Newsprints by Ru Xu, 208pp, RL 4



Newsprints is the first in a new graphic novel series by Ru Xu and it is entrancing! A fast moving story with mysteries and suspense, this first book sets the table and leaves you hungry for more. And, while the setting and characters are very much fictional, there are aspects to the story that Xu tells that feel almost ominously contemporary.

Set in the port town of Nautilene, Newsprints has a 1920s feel, with newsboys on every corner hawking the Nautiline Bugle and the Grumby Gazette with a territorial ferocity. Heading up the Bugle boys is Blue, an orphan, among several, being raised by Mayor Aric Nancy and his wife, both of whom run the Nautiline Bugle, the only newspaper that tells the truth. The great nation of Goswing has been at war with their neighbor Grimmaea for ten years, leaving many orphans and a struggling city, making sacrifices and living on rations. 

Running from Grumby Gazette thugs, Blue stumbles upon the workshop of a strange inventor named Jack Jingle, and accepts the job of apprentice. While visiting the Nautiline Naval Base with Jack, Blue meets  Crow, a boy with no fear and an affinity for birds. As these three characters, all with their own secrets, cross paths, the story climaxes with a spectacular that ends with betrayals, lies and a new quest for Blue.
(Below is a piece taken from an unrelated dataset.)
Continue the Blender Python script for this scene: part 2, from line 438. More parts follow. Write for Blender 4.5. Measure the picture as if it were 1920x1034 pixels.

Layered into Xu's exciting story that unfolds over the course of Newsprints is the story of a girl pretending to be a boy in order to do the thing she loves and find meaning in her life, as well as the story of a government that twists and tortures the truth to their own ends. When Blue discovers this, she is determined to fight the fake news as well as gender bias. This is me, as an adult, teasing these ideas out of Newsprints. Most young readers will be tearing through this exciting story, reading for plot and not greater meaning, and that is just fine. Newsprints is completely engaging. Xu's style of illustration, the pace and the scope of her panels, reminds me a bit of the animated show, The Legend of Korra, as do her energetic characters. The palette Xu uses in Newprints is pale and washed out, intensifying the strain of living in wartime for a decade. Xu also scatters moments of detail throughout her panels, with excerpts from newspapers, maps, notebooks and intricate inventions that you will want to go back and look at more closely.  I can't wait for the next installment of Newsprints and the adventures of Lavender Blue.